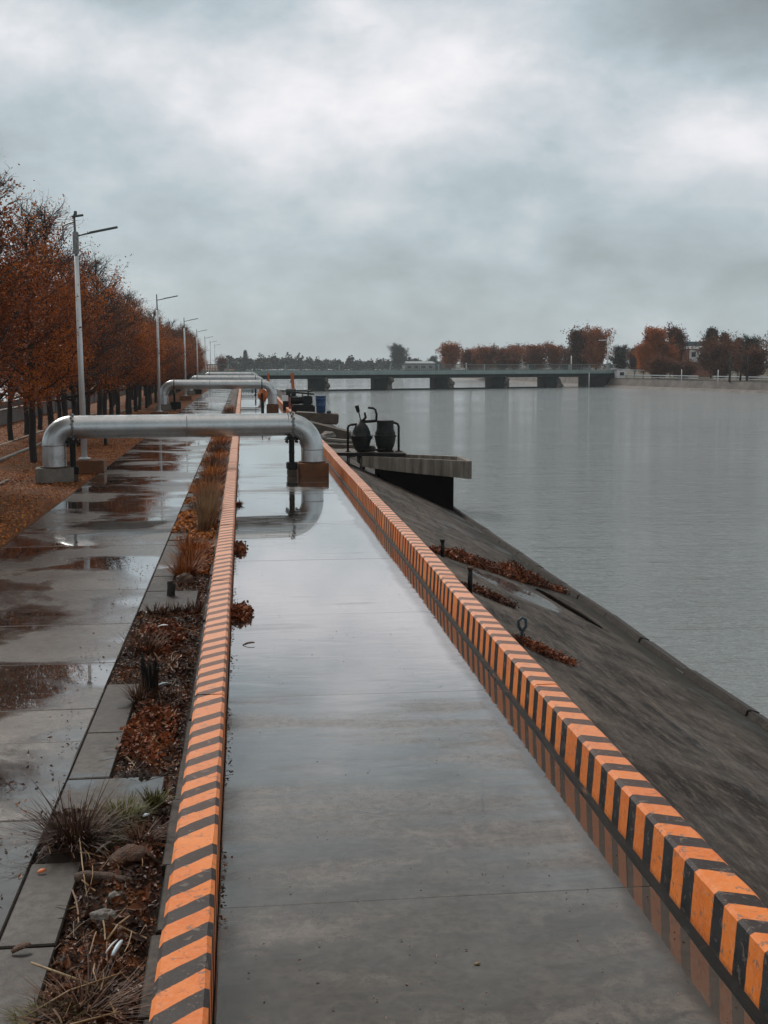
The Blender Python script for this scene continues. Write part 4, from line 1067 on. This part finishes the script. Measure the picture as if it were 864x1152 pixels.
m.build('valve_cluster', M['steelblack'], s)

# ------------------------------------------------------------------ concrete beams, drum and gear farther along the bank
def beam(c, d, rot, label, mat=None, name='concrete_beam'):
    s = MB().box((0, 0, 0), d, bev=.05)
    o = s.build(name, mat or M['conc_dark'], loc=c); o.rotation_euler = rot
    return tag(o, label, 'concrete beam', 'concrete beams piled on the bank')
beam((3.55, 58.5, .38), (2.1, 1.4, .5), (0, R(3), R(-6)), 'upper brown concrete beam under the blue drum')
beam((3.95, 56.2, -.17), (2.1, 1.3, .52), (0, R(14), R(-8)), 'lower tilted brown concrete beam on the bank')
beam((3.3, 54.5, -.1), (1.5, 1.2, .3), (0, R(28), R(4)), 'small tilted concrete piece below the two brown beams')
beam((3.6, 51.5, -.25), (2.2, .5, .14), (0, R(5), R(-5)), 'thin pale slab lying on the bank before the brown beams', M['conc'])
beam((3.9, 47.5, -.28), (2.6, .5, .2), (0, R(3), R(5)), 'long dark slab on the bank just behind the pump tanks', M['conc_dark'])
rock('rubble_stone', 'pale rubble stone beside the lower brown beam', (3.75, 53.5, -.2), (.35, .3, .2), 12, M['stone'])
rock('rubble_stone', 'grey rubble stone behind the elbow of the nearest pipe', (3.1, 50.0, -.1), (.3, .25, .18), 15, M['stone'])
rock('rubble_stone', 'low pale stone just behind the trough deck', (3.8, 44.5, -.3), (.5, .3, .16), 18, M['stone'])
s = empty('plastic_drum', (3.74, 58.4, .63), 'blue plastic drum standing on the upper brown beam', 'drum')
MB().lathe((0, 0, 0), [(.0, 0), (.20, 0), (.225, .05), (.235, .3), (.25, .32), (.25, .36), (.24, .38), (.25, .62), (.265, .64), (.265, .68), (.25, .7), (.25, .78)], 24).build('barrel', M['bluedrum'], s, True)
MB().lathe((0, 0, .78), [(.0, 0), (.272, 0), (.272, .04), (.0, .04)], 24).build('lid', M['bluedrum'], s, 'auto')
rock('small_stone', 'small dark blue lump at the foot of the blue drum', (4.12, 58.3, .66), (.12, .12, .08), 21, M['blueiron'])
# dark winch / machine
s = empty('winch', (3.35, 68, 0.0), 'dark rusty winch machine on the bank behind the brown beams', 'machine')
MB().box((0, 0, .35), (1.3, 1.0, .7), bev=.08).build('base', M['steelblack'], s)
MB().lathe((-.35, 0, .95), [(.36, -.35), (.36, -.3), (.2, -.3), (.2, .3), (.36, .3), (.36, .35)], 20, 'X').build('reel', M['steelblack'], s)
MB().box((.25, 0, .95), (.55, .6, .5), bev=.06).build('engine', M['iron_dull'], s)
MB().tube([(.3, 0, 1.2), (.3, 0, 1.45), (.5, 0, 1.5)], .05, 8).build('exhaust', M['steelblack'], s)
MB().box((0, -.3, 1.35), (1.2, .3, .08), (0, .1, 0)).build('cover', M['steelblack'], s)
s = empty('winch', (2.95, 75, 0.0), 'second dark machine behind the winch, beside the red and white post', 'machine')
MB().box((0, 0, .5), (1.0, .9, 1.0), bev=.1).build('base', M['steelblack'], s)
MB().lathe((0, 0, 1.15), [(.3, -.3), (.3, .3)], 16, 'X').build('reel', M['iron_dull'], s)
s = empty('marker_post', (2.80, 72, .2), 'red and white marker post beside the dark machines', 'post')
MB().box((0, 0, .4), (.22, .16, .8), bev=.01).build('red_panel', M['redpaint'], s)
MB().box((-.32, 0, .75), (.38, .12, .34), bev=.01).build('white_panel', M['white'], s)
def wpost(x, y, h, label, r=.11):
    s = empty('orange_post', (x, y, 0), label, 'post')
    MB().box((0, 0, h/2), (r*2, r*1.6, h), (0, R(-3), 0), bev=.02).build('post', M['orangepaint'], s)
    MB().box((-.08, 0, h*.85), (.09, .1, .55), (0, .35, 0), bev=.01).build('brace', M['conc_dark'], s)
wpost(3.22, 78, 2.4, 'tall orange post rising behind the dark machines in front of the bridge', .10)
wpost(1.78, 82.5, 2.35, 'shorter orange post just right of the second pipe elbow', .075)
o = rock('orange_buoy', 'rounded orange object tucked under the second pipe elbow', (1.33, 80.5, .98), (.34, .3, .5), 2, M['orangepaint']); o['category'] = 'buoy'
s = empty('orange_stand', (1.33, 80.6, 0), 'thin dark stand under the rounded orange object', 'stand')
MB().tube([(0, 0, 0), (0, 0, .6)], .05, 8).build('leg', M['steelblack'], s)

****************

> _Given problem_:
Every line of the data should be copied as it stands, without the images.

> _Expected answer_:
The Blender Python script for this scene continues. Write part 4, from line 1067 on. This part finishes the script. Measure the picture as if it were 864x1152 pixels.
m.build('valve_cluster', M['steelblack'], s)

# ------------------------------------------------------------------ concrete beams, drum and gear farther along the bank
def beam(c, d, rot, label, mat=None, name='concrete_beam'):
    s = MB().box((0, 0, 0), d, bev=.05)
    o = s.build(name, mat or M['conc_dark'], loc=c); o.rotation_euler = rot
    return tag(o, label, 'concrete beam', 'concrete beams piled on the bank')
beam((3.55, 58.5, .38), (2.1, 1.4, .5), (0, R(3), R(-6)), 'upper brown concrete beam under the blue drum')
beam((3.95, 56.2, -.17), (2.1, 1.3, .52), (0, R(14), R(-8)), 'lower tilted brown concrete beam on the bank')
beam((3.3, 54.5, -.1), (1.5, 1.2, .3), (0, R(28), R(4)), 'small tilted concrete piece below the two brown beams')
beam((3.6, 51.5, -.25), (2.2, .5, .14), (0, R(5), R(-5)), 'thin pale slab lying on the bank before the brown beams', M['conc'])
beam((3.9, 47.5, -.28), (2.6, .5, .2), (0, R(3), R(5)), 'long dark slab on the bank just behind the pump tanks', M['conc_dark'])
rock('rubble_stone', 'pale rubble stone beside the lower brown beam', (3.75, 53.5, -.2), (.35, .3, .2), 12, M['stone'])
rock('rubble_stone', 'grey rubble stone behind the elbow of the nearest pipe', (3.1, 50.0, -.1), (.3, .25, .18), 15, M['stone'])
rock('rubble_stone', 'low pale stone just behind the trough deck', (3.8, 44.5, -.3), (.5, .3, .16), 18, M['stone'])
s = empty('plastic_drum', (3.74, 58.4, .63), 'blue plastic drum standing on the upper brown beam', 'drum')
MB().lathe((0, 0, 0), [(.0, 0), (.20, 0), (.225, .05), (.235, .3), (.25, .32), (.25, .36), (.24, .38), (.25, .62), (.265, .64), (.265, .68), (.25, .7), (.25, .78)], 24).build('barrel', M['bluedrum'], s, True)
MB().lathe((0, 0, .78), [(.0, 0), (.272, 0), (.272, .04), (.0, .04)], 24).build('lid', M['bluedrum'], s, 'auto')
rock('small_stone', 'small dark blue lump at the foot of the blue drum', (4.12, 58.3, .66), (.12, .12, .08), 21, M['blueiron'])
# dark winch / machine
s = empty('winch', (3.35, 68, 0.0), 'dark rusty winch machine on the bank behind the brown beams', 'machine')
MB().box((0, 0, .35), (1.3, 1.0, .7), bev=.08).build('base', M['steelblack'], s)
MB().lathe((-.35, 0, .95), [(.36, -.35), (.36, -.3), (.2, -.3), (.2, .3), (.36, .3), (.36, .35)], 20, 'X').build('reel', M['steelblack'], s)
MB().box((.25, 0, .95), (.55, .6, .5), bev=.06).build('engine', M['iron_dull'], s)
MB().tube([(.3, 0, 1.2), (.3, 0, 1.45), (.5, 0, 1.5)], .05, 8).build('exhaust', M['steelblack'], s)
MB().box((0, -.3, 1.35), (1.2, .3, .08), (0, .1, 0)).build('cover', M['steelblack'], s)
s = empty('winch', (2.95, 75, 0.0), 'second dark machine behind the winch, beside the red and white post', 'machine')
MB().box((0, 0, .5), (1.0, .9, 1.0), bev=.1).build('base', M['steelblack'], s)
MB().lathe((0, 0, 1.15), [(.3, -.3), (.3, .3)], 16, 'X').build('reel', M['iron_dull'], s)
s = empty('marker_post', (2.80, 72, .2), 'red and white marker post beside the dark machines', 'post')
MB().box((0, 0, .4), (.22, .16, .8), bev=.01).build('red_panel', M['redpaint'], s)
MB().box((-.32, 0, .75), (.38, .12, .34), bev=.01).build('white_panel', M['white'], s)
def wpost(x, y, h, label, r=.11):
    s = empty('orange_post', (x, y, 0), label, 'post')
    MB().box((0, 0, h/2), (r*2, r*1.6, h), (0, R(-3), 0), bev=.02).build('post', M['orangepaint'], s)
    MB().box((-.08, 0, h*.85), (.09, .1, .55), (0, .35, 0), bev=.01).build('brace', M['conc_dark'], s)
wpost(3.22, 78, 2.4, 'tall orange post rising behind the dark machines in front of the bridge', .10)
wpost(1.78, 82.5, 2.35, 'shorter orange post just right of the second pipe elbow', .075)
o = rock('orange_buoy', 'rounded orange object tucked under the second pipe elbow', (1.33, 80.5, .98), (.34, .3, .5), 2, M['orangepaint']); o['category'] = 'buoy'
s = empty('orange_stand', (1.33, 80.6, 0), 'thin dark stand under the rounded orange object', 'stand')
MB().tube([(0, 0, 0), (0, 0, .6)], .05, 8).build('leg', M['steelblack'], s)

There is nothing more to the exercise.